Remembering Rome's Liberation
News Abroadtags: Italy, military history, Rome, D-Day, World War 2, George Patton
Gregory Sumner is author of Detroit in WWII and Michigan POW Camps in WWII, both published by the History Press.
Celebrations as Rome is liberated
Amid the justifiable hoopla this week surrounding the launch of the D-Day invasion, it is important to note, too, the anniversary of an event that unfolded just two days earlier, on June 4, 1944--the Allied liberation of Rome.
Despite Churchill's promises of quick victory in the 'soft underbelly” of Hitler's Fortress Europe, the prize was hard-won, indeed—Italy proved a “tough, old gut,” in the words of the GI's master chronicler Ernie Pyle. The Germans were intent on fighting for every inch of their southern flank.
It began in summer '43 with Sicily, a campaign famous for the race that developed between General George Patton and Field Marshal Bernard Montgomery, his British rival, to be the first into the stepping-stone to the Italian mainland, Messina. Things got no easier after Italian dictator Benito Mussolini was arrested and Italy dropped out of the war. “All roads lead to Rome,” lamented theatre commander Sir Harold Alexander, “but all the roads are mined.” There were landings at Salerno, then chaotic Naples, where, as if on cue, looming old Vesuvius blew its top, giving the boys from Allen Park and Kalamazoo something to write about in their V-mail to the family back home.
Twin, bloody stalemates followed over the fall and winter: at the swollen Rapido River in the Appenine Mountains south of Rome, near Cassino, and at Anzio, the seaside resort where Nero once fiddled as his eternal city burned. Stars and Stripes cartoonist Bill Mauldin captured the dilemma facing Yanks, Tommies, Poles and other infantry units as they struggled to overcome fierce German resistance: “(We) seemed to find itself generally looking up, not down, at the enemy.”

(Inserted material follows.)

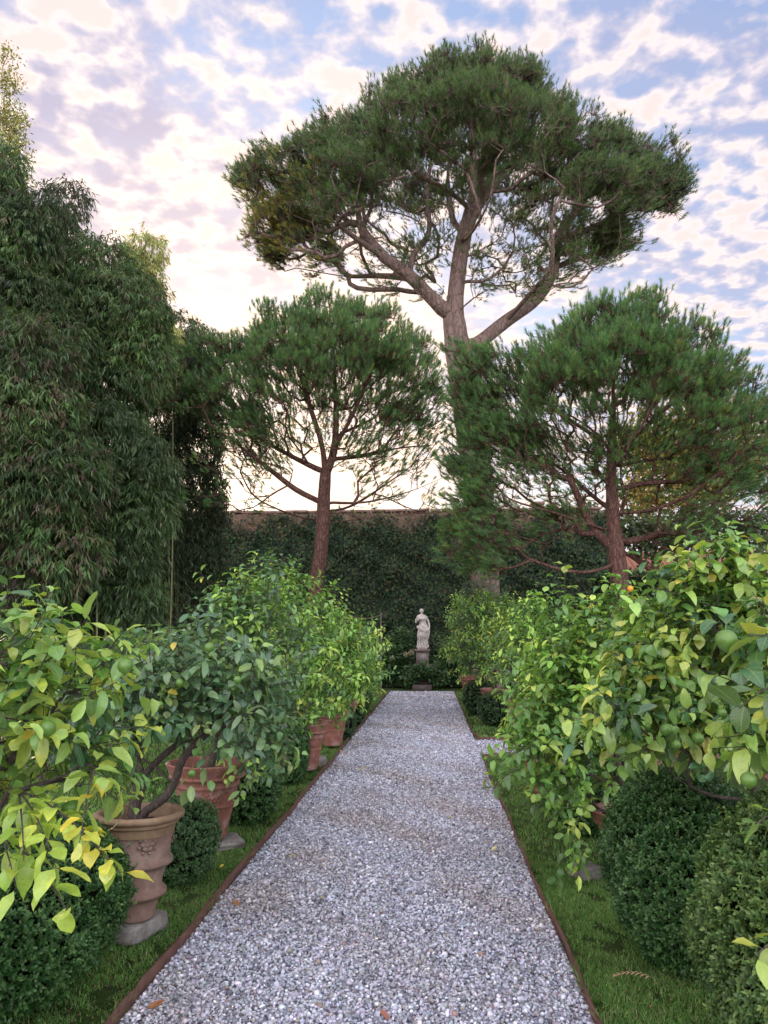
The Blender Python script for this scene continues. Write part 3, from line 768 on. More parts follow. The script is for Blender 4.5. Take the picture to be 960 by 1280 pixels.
low = np.array([A_(g.uniform(250, 560), g.uniform(500, 640), g.uniform(-1.8, 1.8)) for _ in range(230)])
low = low[np.abs(low[:, 0] - root[0]) > .8]
low = np.vstack([low, lobe_points([L_(400, 500, 120, 0), L_(320, 520, 80, 0), L_(490, 520, 75, 0), L_(330, 570, 60, 0), L_(470, 570, 60, 0)], 620, g, .1, 0, .75)])
tg = np.vstack([tg, low])
PG = [(.055, .145, .05), (.085, .20, .066), (.12, .25, .08), (.17, .26, .075)]
pine('young_pine', root, 'smaller round-headed pine, its thin trunk rising before the ivy wall left of the statue', limbs, tg, M['red_bark'], .15, .007, 5, 11, .28, .12, .10, 38, .0078,
     PG, [.25, .35, .28, .12], step=.22, a=.2, up=.15, bow=.25, out_c=A_(405, 560), upb=.75, twr=.0068, zmin=float(A_(400, 665)[2]), spread=(.3, .95), sparse=low, sparse_k=.28)

# --- the young pine to the right
Y0 = 14.5; g = np.random.default_rng(13)
root = at(778, 800, Y0); root[2] = 0
limbs = [[root, A_(776, 750), A_(770, 690), A_(766, 640), A_(764, 580), A_(766, 520), A_(767, 460), A_(770, 410)],
         [A_(768, 690), A_(738, 655, -.1), A_(720, 615, -.2), A_(705, 585, -.4)],
         [A_(766, 640), A_(735, 615, .2), A_(700, 585, .4), A_(650, 560, .6)],
         [A_(766, 665), A_(735, 655, -.3), A_(690, 640, -.8), A_(640, 625, -1.0), A_(600, 600, -1.2)],
         [A_(772, 705), A_(735, 715, -.4), A_(700, 712, -.6), A_(665, 700, -.8)],
         [A_(765, 615), A_(800, 605, -.2), A_(860, 600, -.4), A_(915, 590, -.4)],
         [A_(765, 585), A_(810, 575, .3), A_(870, 570, .5), A_(930, 550, .8)],
         [A_(767, 640), A_(800, 640, -.2), A_(850, 625, -.6), A_(900, 590, -.8), A_(945, 540, -1)],
         [A_(770, 680), A_(810, 672, .3), A_(870, 665, .6), A_(930, 650, .8)],
         [A_(766, 560), A_(800, 540, -.3), A_(840, 505, -.5), A_(900, 480, -.6)],
         [A_(766, 560), A_(720, 530, .3), A_(680, 500, .4), A_(640, 470, .5)],
         [A_(766, 520), A_(740, 480, -.3), A_(715, 440, -.4), A_(690, 420, -.5)],
         [A_(767, 500), A_(800, 460, -.2), A_(830, 420, -.4)]]
lob = [L_(785, 440, 75, 0), L_(720, 455, 66, 0), L_(850, 455, 66, 0), L_(670, 480, 56, 0), L_(900, 490, 56, 0), L_(640, 510, 46, .2), L_(935, 530, 46, .2), L_(780, 470, 70, -1.2), L_(710, 490, 60, -1.3),
       L_(850, 490, 60, -1.2), L_(780, 470, 70, 1.3), L_(700, 490, 60, 1.3), L_(860, 490, 60, 1.3), L_(600, 500, 34, .4), L_(650, 540, 36, -.8), L_(905, 540, 44, -1), L_(800, 405, 46, 0), L_(750, 410, 46, 0),
       L_(970, 560, 46, 0), L_(620, 550, 34, 0), L_(590, 590, 28, 0), L_(600, 540, 26, 1), L_(670, 560, 34, .5), L_(900, 600, 46, .5), L_(950, 610, 40, -.5), L_(850, 560, 40, -1)]
tg = lobe_points(lob, 900, g, .52, .65, .85)
low = np.array([A_(g.uniform(610, 990), g.uniform(540, 690), g.uniform(-1.8, 1.8)) for _ in range(240)])
low = low[np.abs(low[:, 0] - root[0]) > .7]
low = np.vstack([low, lobe_points([L_(765, 560, 125, 0), L_(660, 570, 85, 0), L_(880, 580, 90, 0), L_(700, 640, 50, 0), L_(860, 640, 60, 0)], 700, g, .1, 0, .75)])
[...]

The breakthrough came finally in May of 1944, as advance troops pushed across the Alban Hills and then to the southern outskirts of Rome. Fearing another Stalingrad, Hitler agreed to allowing his forces to pull back to positions 150 miles north, where the war would rage on for another full year. Fifth Army chief Mark Clark's jeep convoy got lost on the Via della Conciliazione near St. Peters, until a priest from Detroit offered directions to the city center. “They didn't even let us have the headlines for one day,” Clark was heard to complain when the gaze of the press shifted, suddenly and overwhelmingly, to Normandy.
Is was in any case a glorious moment of triumph, paid for by the sacrifice of the 7,860 mostly young men who lie today buried in the American Cemetery at Nettuno, Anzio's sister-city. “My God, they bombed that, too!” a member of the 1st Special Force exclaimed as columns in olive drab marched past the Coliseum. Ex-pat Jane Scrivener recorded the sight as they moved down the posh Via Veneto, marking for Rome's citizens the end of months of brutal Nazi occupation:
They were dusty, battle-worn and unshaven, but they smiled
and waved in response to the greetings of the crowd. They
had roses in the muzzles of their rifles and miniature Italian
flags, which had been thrown to them. They had roses stuck
in the camouflage nets of their helmets and in their shirts.
“One has read these things in books, and accepted them as fiction,” Scrivener added, “never dreaming of witnessing them as we did today.”